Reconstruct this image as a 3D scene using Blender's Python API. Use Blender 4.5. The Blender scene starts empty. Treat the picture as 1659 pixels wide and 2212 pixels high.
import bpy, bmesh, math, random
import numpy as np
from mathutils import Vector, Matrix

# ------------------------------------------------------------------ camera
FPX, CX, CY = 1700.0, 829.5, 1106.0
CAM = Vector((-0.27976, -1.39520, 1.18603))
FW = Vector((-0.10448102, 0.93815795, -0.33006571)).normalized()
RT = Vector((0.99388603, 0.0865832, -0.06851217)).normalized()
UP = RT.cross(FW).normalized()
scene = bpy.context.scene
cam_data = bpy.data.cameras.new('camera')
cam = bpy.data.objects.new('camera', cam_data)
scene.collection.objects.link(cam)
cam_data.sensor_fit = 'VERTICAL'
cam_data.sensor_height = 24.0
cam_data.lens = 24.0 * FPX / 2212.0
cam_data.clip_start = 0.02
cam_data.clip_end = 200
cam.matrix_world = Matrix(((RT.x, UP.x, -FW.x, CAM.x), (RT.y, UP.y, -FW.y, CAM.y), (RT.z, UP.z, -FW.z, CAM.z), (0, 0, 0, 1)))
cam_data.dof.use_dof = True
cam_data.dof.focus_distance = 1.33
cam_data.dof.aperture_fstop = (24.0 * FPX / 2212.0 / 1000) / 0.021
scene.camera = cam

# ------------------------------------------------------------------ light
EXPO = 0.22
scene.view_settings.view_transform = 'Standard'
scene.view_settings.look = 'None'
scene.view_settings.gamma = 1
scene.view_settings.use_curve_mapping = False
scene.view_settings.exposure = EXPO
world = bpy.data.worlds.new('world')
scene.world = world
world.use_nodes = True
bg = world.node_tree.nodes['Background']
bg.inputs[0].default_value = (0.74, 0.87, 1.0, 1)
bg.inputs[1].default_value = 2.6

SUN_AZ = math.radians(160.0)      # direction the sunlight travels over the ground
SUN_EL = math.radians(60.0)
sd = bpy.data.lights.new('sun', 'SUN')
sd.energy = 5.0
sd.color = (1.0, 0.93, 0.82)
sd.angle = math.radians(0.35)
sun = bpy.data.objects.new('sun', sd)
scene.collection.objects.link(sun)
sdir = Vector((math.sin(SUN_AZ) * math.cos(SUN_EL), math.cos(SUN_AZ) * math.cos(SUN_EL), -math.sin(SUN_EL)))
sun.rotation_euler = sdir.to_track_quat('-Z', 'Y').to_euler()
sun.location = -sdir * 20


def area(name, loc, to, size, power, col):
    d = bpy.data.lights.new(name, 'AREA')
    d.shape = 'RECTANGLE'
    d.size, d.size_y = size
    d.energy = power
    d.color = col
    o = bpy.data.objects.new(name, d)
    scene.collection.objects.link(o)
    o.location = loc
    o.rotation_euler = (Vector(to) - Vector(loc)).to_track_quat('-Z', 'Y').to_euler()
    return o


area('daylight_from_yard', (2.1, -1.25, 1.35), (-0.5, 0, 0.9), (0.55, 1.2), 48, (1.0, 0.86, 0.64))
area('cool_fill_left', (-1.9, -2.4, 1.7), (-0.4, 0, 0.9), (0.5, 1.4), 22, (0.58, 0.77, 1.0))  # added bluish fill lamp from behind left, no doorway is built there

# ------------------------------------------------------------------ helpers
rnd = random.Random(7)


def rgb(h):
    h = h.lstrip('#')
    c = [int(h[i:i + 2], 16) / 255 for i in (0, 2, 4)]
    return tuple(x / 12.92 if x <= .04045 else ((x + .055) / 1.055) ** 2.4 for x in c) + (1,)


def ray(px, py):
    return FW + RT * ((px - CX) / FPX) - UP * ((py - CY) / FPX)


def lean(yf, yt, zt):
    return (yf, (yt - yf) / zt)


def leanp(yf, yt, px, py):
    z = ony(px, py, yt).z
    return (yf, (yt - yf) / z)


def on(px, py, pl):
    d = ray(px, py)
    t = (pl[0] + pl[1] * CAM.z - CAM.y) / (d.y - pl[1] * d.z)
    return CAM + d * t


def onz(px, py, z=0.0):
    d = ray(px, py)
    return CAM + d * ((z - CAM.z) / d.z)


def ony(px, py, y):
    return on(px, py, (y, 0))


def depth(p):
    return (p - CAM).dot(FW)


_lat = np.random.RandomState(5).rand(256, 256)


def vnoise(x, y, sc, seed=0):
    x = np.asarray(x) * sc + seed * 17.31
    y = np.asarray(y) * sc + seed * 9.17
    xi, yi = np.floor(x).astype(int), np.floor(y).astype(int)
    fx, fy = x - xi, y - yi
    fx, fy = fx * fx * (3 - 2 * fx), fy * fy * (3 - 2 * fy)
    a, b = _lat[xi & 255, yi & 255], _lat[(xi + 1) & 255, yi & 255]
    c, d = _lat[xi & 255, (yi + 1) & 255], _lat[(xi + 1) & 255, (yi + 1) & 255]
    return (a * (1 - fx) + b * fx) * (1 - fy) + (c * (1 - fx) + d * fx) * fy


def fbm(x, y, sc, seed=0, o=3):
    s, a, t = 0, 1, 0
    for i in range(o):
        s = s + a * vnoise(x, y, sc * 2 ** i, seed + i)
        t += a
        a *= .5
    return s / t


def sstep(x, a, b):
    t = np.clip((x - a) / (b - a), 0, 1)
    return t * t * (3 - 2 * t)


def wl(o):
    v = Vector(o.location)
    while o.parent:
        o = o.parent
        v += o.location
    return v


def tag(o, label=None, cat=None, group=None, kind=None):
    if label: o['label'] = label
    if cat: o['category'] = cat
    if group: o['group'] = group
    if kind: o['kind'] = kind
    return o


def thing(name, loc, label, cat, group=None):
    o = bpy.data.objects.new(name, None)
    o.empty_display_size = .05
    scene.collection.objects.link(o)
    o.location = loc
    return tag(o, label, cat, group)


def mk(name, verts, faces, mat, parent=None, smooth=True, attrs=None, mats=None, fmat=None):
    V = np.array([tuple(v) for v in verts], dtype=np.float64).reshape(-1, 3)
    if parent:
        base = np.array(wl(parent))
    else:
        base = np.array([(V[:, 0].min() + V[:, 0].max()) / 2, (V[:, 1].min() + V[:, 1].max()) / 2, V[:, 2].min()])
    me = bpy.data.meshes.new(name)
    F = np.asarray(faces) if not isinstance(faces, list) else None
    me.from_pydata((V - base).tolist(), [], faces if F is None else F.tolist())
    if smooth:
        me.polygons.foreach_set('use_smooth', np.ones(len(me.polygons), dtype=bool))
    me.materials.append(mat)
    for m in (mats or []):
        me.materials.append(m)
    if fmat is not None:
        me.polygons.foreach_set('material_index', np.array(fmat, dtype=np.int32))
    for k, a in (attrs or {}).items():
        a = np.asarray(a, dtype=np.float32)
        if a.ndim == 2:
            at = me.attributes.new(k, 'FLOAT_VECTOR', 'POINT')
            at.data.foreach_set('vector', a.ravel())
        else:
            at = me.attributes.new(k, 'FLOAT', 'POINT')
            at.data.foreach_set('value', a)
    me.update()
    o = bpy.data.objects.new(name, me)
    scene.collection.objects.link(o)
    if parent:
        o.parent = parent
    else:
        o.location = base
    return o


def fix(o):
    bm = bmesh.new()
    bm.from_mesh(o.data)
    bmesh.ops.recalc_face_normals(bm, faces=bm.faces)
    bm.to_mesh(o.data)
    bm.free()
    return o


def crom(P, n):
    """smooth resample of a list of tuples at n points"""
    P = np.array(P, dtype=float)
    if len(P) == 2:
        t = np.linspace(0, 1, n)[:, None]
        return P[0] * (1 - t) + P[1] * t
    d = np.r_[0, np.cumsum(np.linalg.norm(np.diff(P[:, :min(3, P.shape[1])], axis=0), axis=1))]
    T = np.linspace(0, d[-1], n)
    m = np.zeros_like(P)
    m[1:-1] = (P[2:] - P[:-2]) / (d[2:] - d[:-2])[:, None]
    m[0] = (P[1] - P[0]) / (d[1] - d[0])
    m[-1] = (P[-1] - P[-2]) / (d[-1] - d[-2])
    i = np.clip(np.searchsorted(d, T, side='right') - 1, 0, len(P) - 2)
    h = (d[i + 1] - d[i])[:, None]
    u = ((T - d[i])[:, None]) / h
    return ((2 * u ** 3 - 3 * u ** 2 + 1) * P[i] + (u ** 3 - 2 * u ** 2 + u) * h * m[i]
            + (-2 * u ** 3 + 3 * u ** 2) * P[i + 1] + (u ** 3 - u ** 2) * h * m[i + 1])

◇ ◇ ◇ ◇

- STATED GOAL -
Without changing anything, quote the lines from the top of the data to the line that contains "scene.camera = cam", including that line.

- SOLUTION TO THE PROBLEM -
Reconstruct this image as a 3D scene using Blender's Python API. Use Blender 4.5. The Blender scene starts empty. Treat the picture as 1659 pixels wide and 2212 pixels high.
import bpy, bmesh, math, random
import numpy as np
from mathutils import Vector, Matrix

# ------------------------------------------------------------------ camera
FPX, CX, CY = 1700.0, 829.5, 1106.0
CAM = Vector((-0.27976, -1.39520, 1.18603))
FW = Vector((-0.10448102, 0.93815795, -0.33006571)).normalized()
RT = Vector((0.99388603, 0.0865832, -0.06851217)).normalized()
UP = RT.cross(FW).normalized()
scene = bpy.context.scene
cam_data = bpy.data.cameras.new('camera')
cam = bpy.data.objects.new('camera', cam_data)
scene.collection.objects.link(cam)
cam_data.sensor_fit = 'VERTICAL'
cam_data.sensor_height = 24.0
cam_data.lens = 24.0 * FPX / 2212.0
cam_data.clip_start = 0.02
cam_data.clip_end = 200
cam.matrix_world = Matrix(((RT.x, UP.x, -FW.x, CAM.x), (RT.y, UP.y, -FW.y, CAM.y), (RT.z, UP.z, -FW.z, CAM.z), (0, 0, 0, 1)))
cam_data.dof.use_dof = True
cam_data.dof.focus_distance = 1.33
cam_data.dof.aperture_fstop = (24.0 * FPX / 2212.0 / 1000) / 0.021
scene.camera = cam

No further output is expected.